Latest update November 21st, 2024 1:00 AM
Jun 17, 2017 News
Accusation that the administration is involved in ethnic cleansing at the level of its Permanent Secretaries (PS) is absolutely untrue, Minister of State, Joseph Harmon, insisted yesterday.
The official was at the time responding to a letter in yesterday’s edition of Kaieteur News in which the writer, Sase Singh, listed 16 Permanent Secretaries and argued that there is ethnic bias in the appointments.
Singh wrote that from his reading, all the presidents before David Granger were committed to moulding the nation. “Today the evidence is there to prove that we have a real situation of ethnic bias under the Granger administration.”
Listing 16 Permanent Secretaries, he said that “fifteen of them are from one race and these facts cannot be washed away.”
However, Harmon made it clear yesterday that Singh did not do his research as it would have been found that except for a few, the majority of the Permanent Secretaries were inherited when the new government took office in May 2015.
According to the Minister of State, people are affected as the accusations are false.

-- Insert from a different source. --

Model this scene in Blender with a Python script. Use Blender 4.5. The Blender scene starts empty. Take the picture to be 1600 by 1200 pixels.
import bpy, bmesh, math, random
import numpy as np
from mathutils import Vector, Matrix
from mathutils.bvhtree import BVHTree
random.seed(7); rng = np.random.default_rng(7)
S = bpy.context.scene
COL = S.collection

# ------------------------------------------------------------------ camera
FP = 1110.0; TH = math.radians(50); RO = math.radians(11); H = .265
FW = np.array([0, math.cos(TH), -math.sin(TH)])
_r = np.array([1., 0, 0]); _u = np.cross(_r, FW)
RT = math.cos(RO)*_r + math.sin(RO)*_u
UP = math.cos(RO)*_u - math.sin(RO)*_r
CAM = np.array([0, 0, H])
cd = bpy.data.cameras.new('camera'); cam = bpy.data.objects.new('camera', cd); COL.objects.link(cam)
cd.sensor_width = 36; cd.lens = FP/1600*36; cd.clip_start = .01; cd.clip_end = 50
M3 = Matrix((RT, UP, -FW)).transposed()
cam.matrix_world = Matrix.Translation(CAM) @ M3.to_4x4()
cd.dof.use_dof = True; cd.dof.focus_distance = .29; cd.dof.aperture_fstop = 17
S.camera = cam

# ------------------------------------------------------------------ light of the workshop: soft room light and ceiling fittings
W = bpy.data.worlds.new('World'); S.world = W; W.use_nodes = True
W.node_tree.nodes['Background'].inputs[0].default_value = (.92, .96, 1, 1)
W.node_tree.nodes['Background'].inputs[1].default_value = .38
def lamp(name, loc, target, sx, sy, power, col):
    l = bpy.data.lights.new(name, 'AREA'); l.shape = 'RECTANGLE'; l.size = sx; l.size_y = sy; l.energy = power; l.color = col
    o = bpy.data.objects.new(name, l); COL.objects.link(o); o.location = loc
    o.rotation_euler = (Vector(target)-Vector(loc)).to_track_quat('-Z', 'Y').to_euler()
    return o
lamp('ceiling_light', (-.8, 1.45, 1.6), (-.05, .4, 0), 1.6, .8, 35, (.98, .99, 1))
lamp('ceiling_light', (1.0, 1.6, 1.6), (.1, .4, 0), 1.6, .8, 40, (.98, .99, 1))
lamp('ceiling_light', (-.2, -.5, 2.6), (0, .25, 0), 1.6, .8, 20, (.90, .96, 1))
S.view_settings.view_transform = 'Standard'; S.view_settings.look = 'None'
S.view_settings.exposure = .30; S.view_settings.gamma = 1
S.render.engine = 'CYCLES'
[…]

Singh falsely argued on the wrong premise that “anybody that is not Indian is African. That is how he started off and so anybody else in that mix of Permanent Secretaries that were there who was not an Indian was considered to be black”.
Harmon said that the “Permanent Secretaries who are there now were all in the system and so what we said was that we have to give the public servants upward mobility. Therefore, whenever any PS is removed, we look internally in the public service for the senior persons who have been there serving and have the qualifications and we move them up.”
The Minister said that reassignment came as there was a need for more qualified and professional Permanent Secretaries. This led to four former PSs undergoing training in capacity building under the Caribbean leadership programme.
“I want to debunk that nonsense that Sase Singh is going on with. He should examine things carefully before he continues on this charade of trying to create a bogie as if to say that this government is ethnically cleansing and only appointing certain people.”
In March 2017, several Permanent Secretaries were reassigned to different Ministries while others were relieved of their duties.
According to Minister Harmon, when the government took office their intention was to ensure that the quality of service provided by the public service was at a level which they can be proud of.
The Minister said that the Permanent Secretaries who are currently assigned to the various Ministries are a part of the new public service.
He said that on entering office, it was the immediate intention to elevate the standards in the public service.
Several things occurred. These included the launching of Commission of Inquiry to examine the conditions of the terms of services and services in general.
Already, some of the recommendations made by the COI have been implemented. At the level of pension to the public service, that is receiving special attention.
A public service college has been established with 50-plus persons now being trained.
With regards to the middle – between the entrance level to the Permanent Secretaries – several staffers are receiving the requisite training.